Data block.

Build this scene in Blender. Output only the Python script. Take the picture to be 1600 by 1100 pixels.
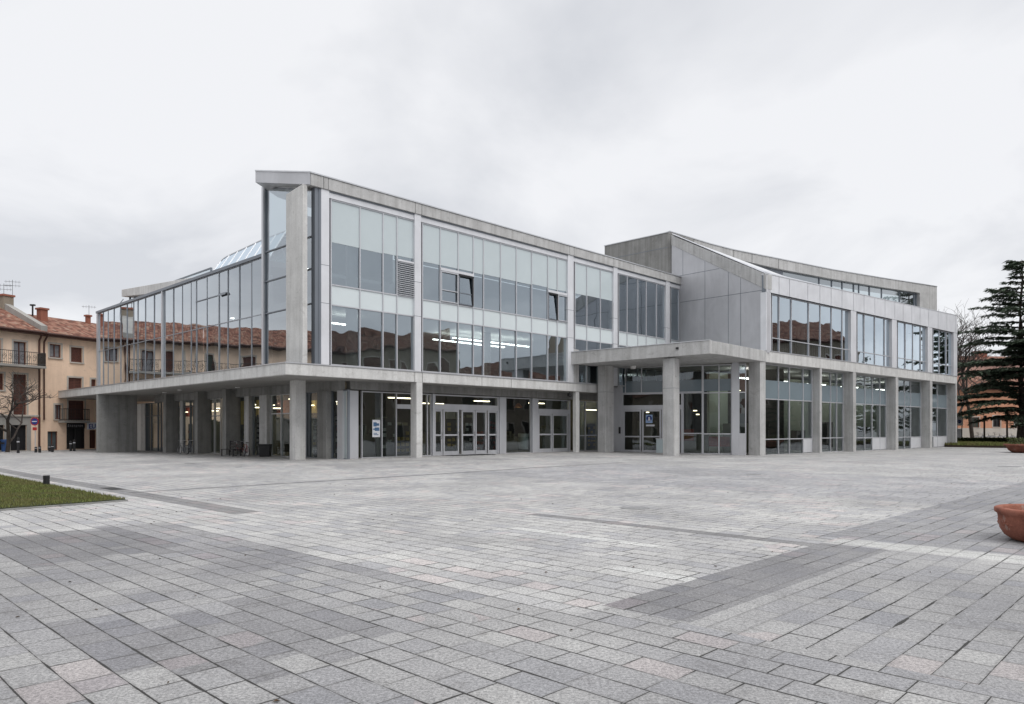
import bpy, math, random
from mathutils import Vector, noise
random.seed(7)
R = math.radians
for o in list(bpy.data.objects): bpy.data.objects.remove(o)
SC = bpy.context.scene
COL = SC.collection

# ------------------------------------------------------------------ camera
FPX, HOR, EYE = 1140.0, 670.6, 1.6          # focal length (px of a 1600 px wide picture), horizon row, eye height
cam = bpy.data.cameras.new('camera'); cam.sensor_width = 36; cam.lens = FPX/1600*36
cam.shift_y = (HOR-550)/1600; cam.clip_start = .1; cam.clip_end = 4000
co = bpy.data.objects.new('camera', cam); COL.objects.link(co)
co.location = (0, 0, EYE); co.rotation_euler = (R(90), 0, 0); SC.camera = co

# ------------------------------------------------------------------ sky: overcast
SUN_EL, SUN_AZ = R(54), R(138)
W = bpy.data.worlds.new('World'); SC.world = W; W.use_nodes = True
nt = W.node_tree; nt.nodes.clear()
def N(t, typ, **k):
    n = t.nodes.new(typ)
    for a, v in k.items():
        if a == 'ins':
            for i, x in v.items(): n.inputs[i].default_value = x
        else: setattr(n, a, v)
    return n
out = N(nt, 'ShaderNodeOutputWorld')
sky = N(nt, 'ShaderNodeTexSky', sky_type='NISHITA', sun_disc=False, sun_elevation=SUN_EL, sun_rotation=SUN_AZ)
bg1 = N(nt, 'ShaderNodeBackground', ins={1: .1}); nt.links.new(sky.outputs[0], bg1.inputs[0])
tc = N(nt, 'ShaderNodeTexCoord')
sep = N(nt, 'ShaderNodeSeparateXYZ'); nt.links.new(tc.outputs['Generated'], sep.inputs[0])
# flatten the direction on a cloud deck so that the cloud patches stretch towards the horizon
mx = N(nt, 'ShaderNodeMath', operation='MAXIMUM', ins={1: 0.0}); nt.links.new(sep.outputs[2], mx.inputs[0])
ad = N(nt, 'ShaderNodeMath', operation='ADD', ins={1: .22}); nt.links.new(mx.outputs[0], ad.inputs[0])
dx = N(nt, 'ShaderNodeMath', operation='DIVIDE'); nt.links.new(sep.outputs[0], dx.inputs[0]); nt.links.new(ad.outputs[0], dx.inputs[1])
dy = N(nt, 'ShaderNodeMath', operation='DIVIDE'); nt.links.new(sep.outputs[1], dy.inputs[0]); nt.links.new(ad.outputs[0], dy.inputs[1])
cb = N(nt, 'ShaderNodeCombineXYZ', ins={2: 3.7}); nt.links.new(dx.outputs[0], cb.inputs[0]); nt.links.new(dy.outputs[0], cb.inputs[1])
ns = N(nt, 'ShaderNodeTexNoise', ins={'Scale': 1.0, 'Detail': 6, 'Roughness': .52, 'Distortion': .6}); nt.links.new(cb.outputs[0], ns.inputs['Vector'])
cr = N(nt, 'ShaderNodeValToRGB'); nt.links.new(ns.outputs[0], cr.inputs[0])
cr.color_ramp.elements[0].position = .38; cr.color_ramp.elements[0].color = (.69, .706, .745, 1)
cr.color_ramp.elements[1].position = .58; cr.color_ramp.elements[1].color = (.90, .906, .93, 1)
mr = N(nt, 'ShaderNodeMapRange', ins={1: .56, 2: .95, 3: 1.0, 4: 2.0}); nt.links.new(sep.outputs[2], mr.inputs[0])   # an overcast zenith is brighter than the horizon
bg2 = N(nt, 'ShaderNodeBackground'); nt.links.new(cr.outputs[0], bg2.inputs[0]); nt.links.new(mr.outputs[0], bg2.inputs[1])
ms = N(nt, 'ShaderNodeMixShader', ins={0: .94}); nt.links.new(bg1.outputs[0], ms.inputs[1]); nt.links.new(bg2.outputs[0], ms.inputs[2])
nt.links.new(ms.outputs[0], out.inputs[0])
sl = bpy.data.lights.new('sun', 'SUN'); sl.energy = 1.5; sl.angle = R(40); sl.color = (1, .97, .93)
so = bpy.data.objects.new('sun', sl); COL.objects.link(so)
sd = Vector((math.sin(SUN_AZ)*math.cos(SUN_EL), math.cos(SUN_AZ)*math.cos(SUN_EL), math.sin(SUN_EL)))
so.rotation_euler = sd.to_track_quat('Z', 'Y').to_euler(); so.location = sd*200
SC.view_settings.view_transform = 'Standard'; SC.view_settings.look = 'None'
SC.view_settings.exposure = 0.05; SC.view_settings.gamma = 1
SC.render.engine = 'CYCLES'; SC.cycles.max_bounces = 8; SC.cycles.transparent_max_bounces = 16
SC.cycles.caustics_reflective = False; SC.cycles.caustics_refractive = False

# ------------------------------------------------------------------ helpers
def tag(o, label=None, cat=None, group=None, kind=None):
    if label: o['label'] = label
    if cat: o['category'] = cat
    if group: o['group'] = group
    if kind: o['kind'] = kind
    return o
def empty(name, loc, label, cat, group=None, rz=0):
    o = bpy.data.objects.new(name, None); COL.objects.link(o); o.location = loc; o.rotation_euler.z = rz
    o.empty_display_size = .3
    return tag(o, label, cat, group)
class Fr:
    """A vertical facade frame: a runs along it, b goes inwards, z up (world metres)."""
    def __init__(s, x, y, deg):
        s.x, s.y = x, y; t = R(deg); s.da = (math.sin(t), math.cos(t)); s.db = (-s.da[1], s.da[0])
    def P(s, a, b, z): return Vector((s.x+a*s.da[0]+b*s.db[0], s.y+a*s.da[1]+b*s.db[1], z))
    def a_of(s, u, b=0):
        k = (u-800)/FPX; x = s.x+b*s.db[0]; y = s.y+b*s.db[1]
        return (k*y-x)/(s.da[0]-k*s.da[1])
    def b_of(s, u, a=0):
        k = (u-800)/FPX; x = s.x+a*s.da[0]; y = s.y+a*s.da[1]
        return (k*y-x)/(s.db[0]-k*s.db[1])
    def zv(s, a, b, v): return (HOR-v)*s.P(a, b, 0).y/FPX+EYE
class MB:
    def __init__(s): s.v = []; s.f = []; s.m = []; s.mi = 0
    def poly(s, pts):
        n = len(s.v); s.v += [Vector(p) for p in pts]; s.f.append(list(range(n, n+len(pts)))); s.m.append(s.mi)
    def hexa(s, p):           # p: 4 bottom points counter-clockwise, 4 top points
        n = len(s.v); s.v += [Vector(q) for q in p]
        for q in ((0, 3, 2, 1), (4, 5, 6, 7), (0, 1, 5, 4), (1, 2, 6, 5), (2, 3, 7, 6), (3, 0, 4, 7)):
            s.f.append([n+i for i in q]); s.m.append(s.mi)
    def fbox(s, fr, a0, a1, b0, b1, z0, z1, z0b=None, z1b=None):
        z0b = z0 if z0b is None else z0b; z1b = z1 if z1b is None else z1b
        s.hexa([fr.P(a0, b0, z0), fr.P(a1, b0, z0b), fr.P(a1, b1, z0b), fr.P(a0, b1, z0),
                fr.P(a0, b0, z1), fr.P(a1, b0, z1b), fr.P(a1, b1, z1b), fr.P(a0, b1, z1)])
    def box(s, c, d, rz=0):
        x, y, z = d[0]/2, d[1]/2, d[2]/2; C, S = math.cos(rz), math.sin(rz)
        pts = []
        for dz in (-z, z):
            for px, py in ((-x, -y), (x, -y), (x, y), (-x, y)):
                pts.append((c[0]+px*C-py*S, c[1]+px*S+py*C, c[2]+dz))
        s.hexa(pts)
    def prism(s, pts, z0, z1):     # pts xy (or xyz-dependent lists for z), extruded
        n = len(pts)
        zb = z0 if isinstance(z0, (list, tuple)) else [z0]*n; zt = z1 if isinstance(z1, (list, tuple)) else [z1]*n
        i = len(s.v)
        s.v += [Vector((p[0], p[1], q)) for p, q in zip(pts, zb)]+[Vector((p[0], p[1], q)) for p, q in zip(pts, zt)]
        s.f.append([i+k for k in range(n)][::-1]); s.m.append(s.mi); s.f.append([i+n+k for k in range(n)]); s.m.append(s.mi)
        for k in range(n):
            l = (k+1) % n; s.f.append([i+k, i+l, i+n+l, i+n+k]); s.m.append(s.mi)
    def tube(s, pts, r, n=8, caps=True):
        pts = [Vector(p) for p in pts]; rs = r if isinstance(r, (list, tuple)) else [r]*len(pts)
        i0 = len(s.v)
        for j, p in enumerate(pts):
            d = (pts[min(j+1, len(pts)-1)]-pts[max(j-1, 0)]).normalized()
            x = d.cross(Vector((0, 0, 1)));  x = x.normalized() if x.length > 1e-4 else Vector((1, 0, 0)); y = d.cross(x)
            for k in range(n):
                t = 2*math.pi*k/n; s.v.append(p+(x*math.cos(t)+y*math.sin(t))*rs[j])
        for j in range(len(pts)-1):
            for k in range(n):
                l = (k+1) % n; s.f.append([i0+j*n+k, i0+j*n+l, i0+(j+1)*n+l, i0+(j+1)*n+k]); s.m.append(s.mi)
        if caps:
            s.f.append([i0+k for k in range(n)]); s.m.append(s.mi)
            s.f.append([i0+(len(pts)-1)*n+k for k in range(n)][::-1]); s.m.append(s.mi)
    def lathe(s, c, prof, n=24):
        i0 = len(s.v)
        for r, z in prof:
            for k in range(n):
                t = 2*math.pi*k/n; s.v.append(Vector((c[0]+r*math.cos(t), c[1]+r*math.sin(t), c[2]+z)))
        for j in range(len(prof)-1):
            for k in range(n):
                l = (k+1) % n; s.f.append([i0+j*n+k, i0+j*n+l, i0+(j+1)*n+l, i0+(j+1)*n+k]); s.m.append(s.mi)
    def build(s, name, mats, parent=None, loc=None, smooth=False, label=None, bevel=0, fix=True):
        if not isinstance(mats, (list, tuple)): mats = [mats]
        off = Vector((0, 0, 0)); q = parent
        while q is not None: off += q.location; q = q.parent
        if loc is not None: off = Vector(loc)
        me = bpy.data.meshes.new(name); me.from_pydata([tuple(p-off) for p in s.v], [], s.f)
        for m in mats: me.materials.append(m)
        if len(mats) > 1: me.polygons.foreach_set('material_index', s.m)
        if smooth: me.polygons.foreach_set('use_smooth', [True]*len(s.f))
        me.update()
        if fix:
            import bmesh
            bm = bmesh.new(); bm.from_mesh(me); bmesh.ops.recalc_face_normals(bm, faces=bm.faces); bm.to_mesh(me); bm.free()
        o = bpy.data.objects.new(name, me); COL.objects.link(o)
        if parent: o.parent = parent
        if loc is not None: o.location = loc
        if bevel:
            m = o.modifiers.new('bevel', 'BEVEL'); m.width = bevel; m.segments = 1; m.limit_method = 'ANGLE'
        if label: o['label'] = label
        return o
def copy_tree(o, parent=None):
    c = o.copy(); COL.objects.link(c)
    if parent: c.parent = parent
    for ch in list(o.children): copy_tree(ch, c)
    return c

# ------------------------------------------------------------------ materials
M = {}
class T:
    """small node-tree builder"""
    def __init__(s, name):
        s.m = bpy.data.materials.new(name); s.m.use_nodes = True; s.t = s.m.node_tree; s.t.nodes.clear()
        s.out = s.n('ShaderNodeOutputMaterial')
    def n(s, typ, **k): return N(s.t, typ, **k)
    def l(s, a, b): s.t.links.new(a, b)
    def pos(s): return s.n('ShaderNodeNewGeometry').outputs['Position']
    def obj(s): return s.n('ShaderNodeTexCoord').outputs['Object']
    def math(s, op, a, b=None, c=None):
        x = s.n('ShaderNodeMath', operation=op)
        for i, q in enumerate((a, b, c)):
            if q is None: continue
            if hasattr(q, 'links'): s.l(q, x.inputs[i])
            else: x.inputs[i].default_value = q
        return x.outputs[0]
    def noise(s, vec, scale, detail=4, rough=.55, dist=0):
        x = s.n('ShaderNodeTexNoise', ins={'Scale': scale, 'Detail': detail, 'Roughness': rough, 'Distortion': dist}); s.l(vec, x.inputs['Vector']); return x.outputs[0]
    def stretch(s, vec, sc):
        x = s.n('ShaderNodeVectorMath', operation='MULTIPLY', ins={1: sc}); s.l(vec, x.inputs[0]); return x.outputs[0]
    def ramp(s, fac, els):
        x = s.n('ShaderNodeValToRGB'); s.l(fac, x.inputs[0]); r = x.color_ramp
        while len(r.elements) < len(els): r.elements.new(.5)
        for e, (p, c) in zip(r.elements, els): e.position = p; e.color = (*c, 1) if len(c) == 3 else c
        return x.outputs[0]
    def mix(s, fac, a, b, typ='MIX'):
        x = s.n('ShaderNodeMix', data_type='RGBA', blend_type=typ)
        for sock, q in ((x.inputs[0], fac), (x.inputs[6], a), (x.inputs[7], b)):
            if hasattr(q, 'links'): s.l(q, sock)
            elif isinstance(q, (int, float)): sock.default_value = q
            else: sock.default_value = (*q, 1)
        return x.outputs[2]
    def bump(s, h, st, dist=.02):
        x = s.n('ShaderNodeBump', ins={'Strength': st, 'Distance': dist}); s.l(h, x.inputs['Height']); return x.outputs[0]
    def bsdf(s, col, rough=.6, metal=0, normal=None, spec=.5):
        b = s.n('ShaderNodeBsdfPrincipled', ins={'Metallic': metal, 'Specular IOR Level': spec})
        if hasattr(col, 'links'): s.l(col, b.inputs['Base Color'])
        else: b.inputs['Base Color'].default_value = (*col, 1)
        if hasattr(rough, 'links'): s.l(rough, b.inputs['Roughness'])
        else: b.inputs['Roughness'].default_value = rough
        if normal is not None: s.l(normal, b.inputs['Normal'])
        s.l(b.outputs[0], s.out.inputs[0]); return s.m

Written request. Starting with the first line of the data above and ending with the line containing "COL = SC.collection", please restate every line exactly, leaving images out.

Exercise answer.
Build this scene in Blender. Output only the Python script. Take the picture to be 1600 by 1100 pixels.
import bpy, math, random
from mathutils import Vector, noise
random.seed(7)
R = math.radians
for o in list(bpy.data.objects): bpy.data.objects.remove(o)
SC = bpy.context.scene
COL = SC.collection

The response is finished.